Weird in 10.2.6
I don't know if this has been already discussed or if it is an earlier problem, but I have seen it under 10.2.6. What happens: in machines that run for long time without reboot, the Finder may refuse leave the user to move items (documents or folders) on the desktop. This behaviour is accompanied by inability to keep recent items (applications and documents). I don't know if this is a side effect or the real cause. Furthermore, in "System Preferences -> General", the system sets to zero the number of recent items, and, even if it leaves you to change that, it does not retain the changes and forgets completely the recent items. Finally, launch times for applications are x3 or x4 than normal. A reboot cleans of course things up. I would like however to learn what causes these problems and if there is some way to revert the system to its normal state without rebooting.
Thanks,
PB
Thanks,
PB
Comments
Originally posted by PB
I don't know if this has been already discussed or if it is an earlier problem, but I have seen it under 10.2.6. What happens: in machines that run for long time without reboot, the Finder may refuse leave the user to move items (documents or folders) on the desktop. This behaviour is accompanied by inability to keep recent items (applications and documents). I don't know if this is a side effect or the real cause. Furthermore, in "System Preferences -> General", the system sets to zero the number of recent items, and, even if it leaves you to change that, it does not retain the changes and forgets completely the recent items. Finally, launch times for applications are x3 or x4 than normal. A reboot cleans of course things up. I would like however to learn what causes these problems and if there is some way to revert the system to its normal state without rebooting.
Thanks,
PB
Al least the Finder move/copy issue is real!

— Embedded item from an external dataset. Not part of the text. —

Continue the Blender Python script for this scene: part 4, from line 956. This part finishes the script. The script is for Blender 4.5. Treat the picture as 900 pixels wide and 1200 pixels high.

Originally posted by giant
did you try repairing permissions in disk utility?
Yes, nothing changed after that though.
Originally posted by torifile
Do you have panther installed on another drive?
No, I am talking about proper and clean Jaguar installations, without any system hacks or other operating systems on partitions or separate drives.
Do you notice that you have more after a reboot?
Sounds like a memory leak to me.
Originally posted by Kickaha
How much free space do you have on your drive?
More than 15 GB.
Quote:
Do you notice that you have more after a reboot?
Sometimes, but this is expected as erasing of the swapfiles occurs after a reboot.
Quote:
Sounds like a memory leak to me.
Perhaps, but where? Finder, SystemUIServer, Window Manager?